# WORK REQUIRED
Only the lines from the one containing "sh_ = t.attr('shade')" through the one containing "c = t.mix(t.rng(sh_, 0.0, 0.6, smooth=False), a, b)" are to be copied, exactly and with both ends kept.

-- START RECORDED DATA --

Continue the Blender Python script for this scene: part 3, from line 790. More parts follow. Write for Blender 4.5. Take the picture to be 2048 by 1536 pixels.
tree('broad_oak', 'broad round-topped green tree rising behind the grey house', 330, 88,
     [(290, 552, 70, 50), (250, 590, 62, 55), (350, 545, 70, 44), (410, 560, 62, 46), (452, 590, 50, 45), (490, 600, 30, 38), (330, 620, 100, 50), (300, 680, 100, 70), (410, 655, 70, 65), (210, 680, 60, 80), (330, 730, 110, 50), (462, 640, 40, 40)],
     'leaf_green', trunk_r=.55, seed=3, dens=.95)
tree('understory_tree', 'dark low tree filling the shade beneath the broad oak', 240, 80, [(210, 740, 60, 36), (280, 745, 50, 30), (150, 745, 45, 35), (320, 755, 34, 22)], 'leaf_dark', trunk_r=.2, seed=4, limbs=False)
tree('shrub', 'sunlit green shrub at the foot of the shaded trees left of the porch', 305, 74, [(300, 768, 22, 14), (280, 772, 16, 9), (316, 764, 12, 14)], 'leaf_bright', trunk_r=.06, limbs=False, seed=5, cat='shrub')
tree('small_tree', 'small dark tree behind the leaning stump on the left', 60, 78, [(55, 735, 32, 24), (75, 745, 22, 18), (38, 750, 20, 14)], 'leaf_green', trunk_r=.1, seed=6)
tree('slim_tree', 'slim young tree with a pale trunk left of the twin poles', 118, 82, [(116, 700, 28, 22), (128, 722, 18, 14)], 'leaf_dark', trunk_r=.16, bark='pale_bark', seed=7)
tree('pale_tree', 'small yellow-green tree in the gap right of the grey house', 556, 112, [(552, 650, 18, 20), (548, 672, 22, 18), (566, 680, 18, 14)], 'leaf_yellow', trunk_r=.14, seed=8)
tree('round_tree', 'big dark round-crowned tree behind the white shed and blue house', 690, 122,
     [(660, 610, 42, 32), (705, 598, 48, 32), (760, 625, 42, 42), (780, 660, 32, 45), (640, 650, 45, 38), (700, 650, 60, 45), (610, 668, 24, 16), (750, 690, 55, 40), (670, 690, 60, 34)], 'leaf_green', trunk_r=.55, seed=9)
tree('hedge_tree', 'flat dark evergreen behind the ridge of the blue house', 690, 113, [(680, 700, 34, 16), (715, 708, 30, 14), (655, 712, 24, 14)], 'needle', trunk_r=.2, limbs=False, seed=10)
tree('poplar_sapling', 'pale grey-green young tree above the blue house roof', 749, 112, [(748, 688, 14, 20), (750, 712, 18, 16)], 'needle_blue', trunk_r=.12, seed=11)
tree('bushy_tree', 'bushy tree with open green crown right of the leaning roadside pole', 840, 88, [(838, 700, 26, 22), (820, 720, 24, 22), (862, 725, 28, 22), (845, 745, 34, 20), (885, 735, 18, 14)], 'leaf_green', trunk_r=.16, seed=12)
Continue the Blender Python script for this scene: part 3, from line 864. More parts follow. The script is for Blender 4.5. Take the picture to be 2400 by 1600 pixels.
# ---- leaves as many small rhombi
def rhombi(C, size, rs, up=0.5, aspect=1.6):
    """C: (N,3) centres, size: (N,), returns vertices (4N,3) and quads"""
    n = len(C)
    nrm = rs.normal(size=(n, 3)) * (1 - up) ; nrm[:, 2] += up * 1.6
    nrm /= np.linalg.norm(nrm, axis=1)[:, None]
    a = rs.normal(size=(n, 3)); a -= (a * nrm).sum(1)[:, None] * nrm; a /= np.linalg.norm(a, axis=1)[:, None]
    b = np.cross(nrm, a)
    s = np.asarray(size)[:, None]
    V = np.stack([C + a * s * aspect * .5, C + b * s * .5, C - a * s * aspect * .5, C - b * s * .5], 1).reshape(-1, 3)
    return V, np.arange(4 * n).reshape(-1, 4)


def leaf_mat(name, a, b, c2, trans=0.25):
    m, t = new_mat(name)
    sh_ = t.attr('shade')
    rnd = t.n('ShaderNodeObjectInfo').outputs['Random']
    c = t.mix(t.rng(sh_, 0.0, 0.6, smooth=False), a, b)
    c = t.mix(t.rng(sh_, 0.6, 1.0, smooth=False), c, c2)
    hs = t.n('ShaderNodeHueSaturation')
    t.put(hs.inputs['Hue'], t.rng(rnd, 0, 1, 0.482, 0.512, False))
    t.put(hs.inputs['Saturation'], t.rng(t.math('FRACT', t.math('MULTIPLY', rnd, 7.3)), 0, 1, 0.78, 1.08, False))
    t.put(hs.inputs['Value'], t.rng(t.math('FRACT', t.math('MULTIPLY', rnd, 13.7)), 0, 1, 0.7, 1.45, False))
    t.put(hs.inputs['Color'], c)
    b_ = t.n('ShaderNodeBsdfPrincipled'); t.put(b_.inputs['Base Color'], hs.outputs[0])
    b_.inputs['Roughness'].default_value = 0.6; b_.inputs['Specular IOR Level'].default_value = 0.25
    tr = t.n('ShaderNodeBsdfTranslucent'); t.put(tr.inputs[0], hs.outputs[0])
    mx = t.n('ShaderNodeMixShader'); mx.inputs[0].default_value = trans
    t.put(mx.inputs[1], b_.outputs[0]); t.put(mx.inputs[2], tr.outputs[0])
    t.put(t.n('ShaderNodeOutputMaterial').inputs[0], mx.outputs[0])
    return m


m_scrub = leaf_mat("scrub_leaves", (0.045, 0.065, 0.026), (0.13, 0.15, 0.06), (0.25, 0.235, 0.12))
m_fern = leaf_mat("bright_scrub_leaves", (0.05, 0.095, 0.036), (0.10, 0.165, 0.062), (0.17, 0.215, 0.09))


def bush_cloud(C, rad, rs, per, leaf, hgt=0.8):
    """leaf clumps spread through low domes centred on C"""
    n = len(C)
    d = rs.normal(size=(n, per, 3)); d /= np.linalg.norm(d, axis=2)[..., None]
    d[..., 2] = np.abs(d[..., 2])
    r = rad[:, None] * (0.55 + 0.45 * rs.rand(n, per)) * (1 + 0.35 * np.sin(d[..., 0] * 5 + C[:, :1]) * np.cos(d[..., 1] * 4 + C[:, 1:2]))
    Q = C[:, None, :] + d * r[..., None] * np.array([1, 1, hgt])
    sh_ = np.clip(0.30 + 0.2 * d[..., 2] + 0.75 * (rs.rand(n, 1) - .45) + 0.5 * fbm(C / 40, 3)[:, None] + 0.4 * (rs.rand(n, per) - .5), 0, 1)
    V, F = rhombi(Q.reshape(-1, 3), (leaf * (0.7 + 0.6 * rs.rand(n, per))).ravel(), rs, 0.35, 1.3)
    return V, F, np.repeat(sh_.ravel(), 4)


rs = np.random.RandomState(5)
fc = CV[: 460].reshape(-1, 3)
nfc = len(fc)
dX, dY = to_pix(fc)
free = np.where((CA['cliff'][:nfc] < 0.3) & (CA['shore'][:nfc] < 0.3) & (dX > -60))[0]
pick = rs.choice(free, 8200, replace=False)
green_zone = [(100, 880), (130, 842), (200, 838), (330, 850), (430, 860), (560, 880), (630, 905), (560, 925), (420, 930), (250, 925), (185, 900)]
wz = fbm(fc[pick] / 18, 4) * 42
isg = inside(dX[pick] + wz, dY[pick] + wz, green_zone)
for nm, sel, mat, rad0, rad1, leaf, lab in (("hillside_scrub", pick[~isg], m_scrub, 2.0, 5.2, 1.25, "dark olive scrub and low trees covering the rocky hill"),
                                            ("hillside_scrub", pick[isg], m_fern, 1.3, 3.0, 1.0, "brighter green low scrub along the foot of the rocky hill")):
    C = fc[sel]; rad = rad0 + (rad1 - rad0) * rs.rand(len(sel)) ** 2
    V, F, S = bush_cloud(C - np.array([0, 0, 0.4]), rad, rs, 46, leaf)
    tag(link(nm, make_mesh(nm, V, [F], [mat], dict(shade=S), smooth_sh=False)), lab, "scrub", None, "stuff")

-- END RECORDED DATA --

# FULL RESPONSE
    sh_ = t.attr('shade')
    rnd = t.n('ShaderNodeObjectInfo').outputs['Random']
    c = t.mix(t.rng(sh_, 0.0, 0.6, smooth=False), a, b)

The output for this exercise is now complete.